**Directions for this task**
Which lines include the word "scene"? Copy each of them.

★ ★ ★ ★

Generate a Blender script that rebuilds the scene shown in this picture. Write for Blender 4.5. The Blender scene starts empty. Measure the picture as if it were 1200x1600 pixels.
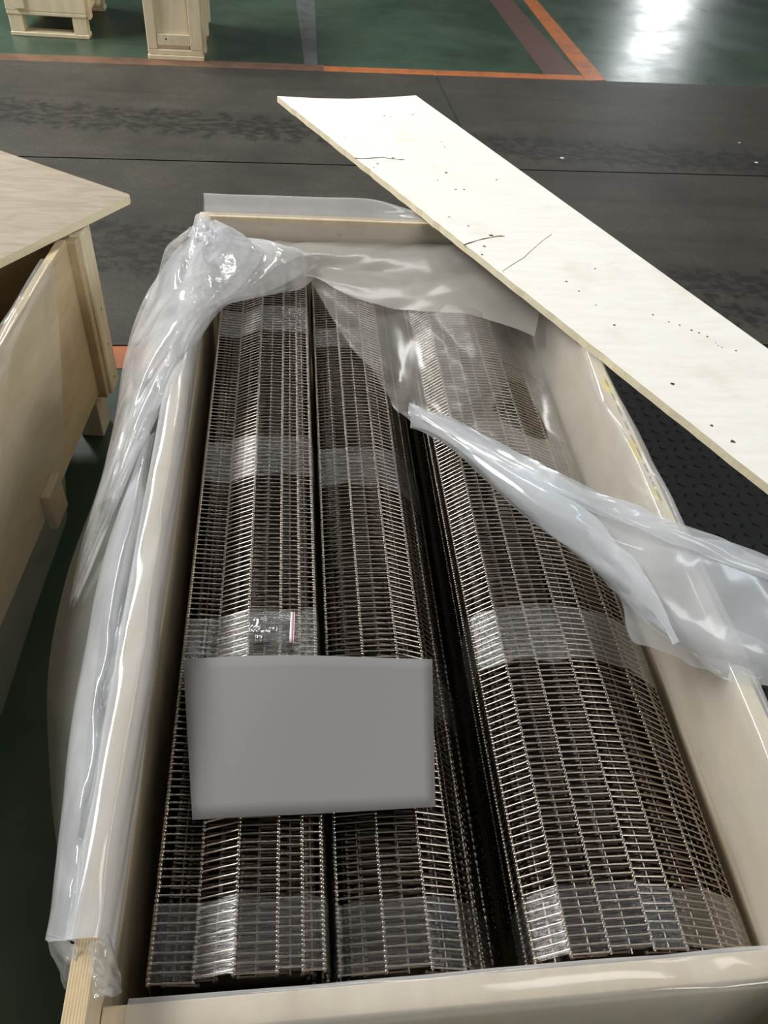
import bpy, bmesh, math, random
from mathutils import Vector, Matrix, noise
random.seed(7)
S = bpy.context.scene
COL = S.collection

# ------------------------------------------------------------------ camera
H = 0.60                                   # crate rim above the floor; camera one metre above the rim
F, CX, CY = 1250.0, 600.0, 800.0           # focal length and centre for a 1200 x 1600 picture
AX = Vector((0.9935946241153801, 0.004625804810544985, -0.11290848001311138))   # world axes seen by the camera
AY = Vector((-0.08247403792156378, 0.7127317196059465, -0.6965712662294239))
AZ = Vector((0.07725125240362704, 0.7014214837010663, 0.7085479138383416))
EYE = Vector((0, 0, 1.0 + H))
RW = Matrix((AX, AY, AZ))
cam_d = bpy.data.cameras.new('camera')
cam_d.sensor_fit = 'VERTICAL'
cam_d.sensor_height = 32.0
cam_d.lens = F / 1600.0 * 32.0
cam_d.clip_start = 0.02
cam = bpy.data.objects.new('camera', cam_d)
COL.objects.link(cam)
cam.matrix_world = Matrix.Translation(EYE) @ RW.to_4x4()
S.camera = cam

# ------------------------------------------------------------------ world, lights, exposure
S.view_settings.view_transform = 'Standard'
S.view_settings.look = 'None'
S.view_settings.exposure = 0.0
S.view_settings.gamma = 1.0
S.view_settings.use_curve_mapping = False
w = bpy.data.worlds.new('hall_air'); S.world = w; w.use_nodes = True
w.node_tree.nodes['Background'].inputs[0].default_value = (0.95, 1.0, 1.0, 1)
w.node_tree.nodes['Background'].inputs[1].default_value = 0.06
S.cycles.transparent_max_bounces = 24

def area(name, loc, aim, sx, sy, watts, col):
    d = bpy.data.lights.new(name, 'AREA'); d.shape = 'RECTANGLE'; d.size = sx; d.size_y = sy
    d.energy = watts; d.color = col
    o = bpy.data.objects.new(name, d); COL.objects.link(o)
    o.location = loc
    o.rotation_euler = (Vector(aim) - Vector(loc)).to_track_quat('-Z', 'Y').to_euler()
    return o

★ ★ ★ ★

**Solved problem**
Generate a Blender script that rebuilds the scene shown in this picture. Write for Blender 4.5. The Blender scene starts empty. Measure the picture as if it were 1200x1600 pixels.
S = bpy.context.scene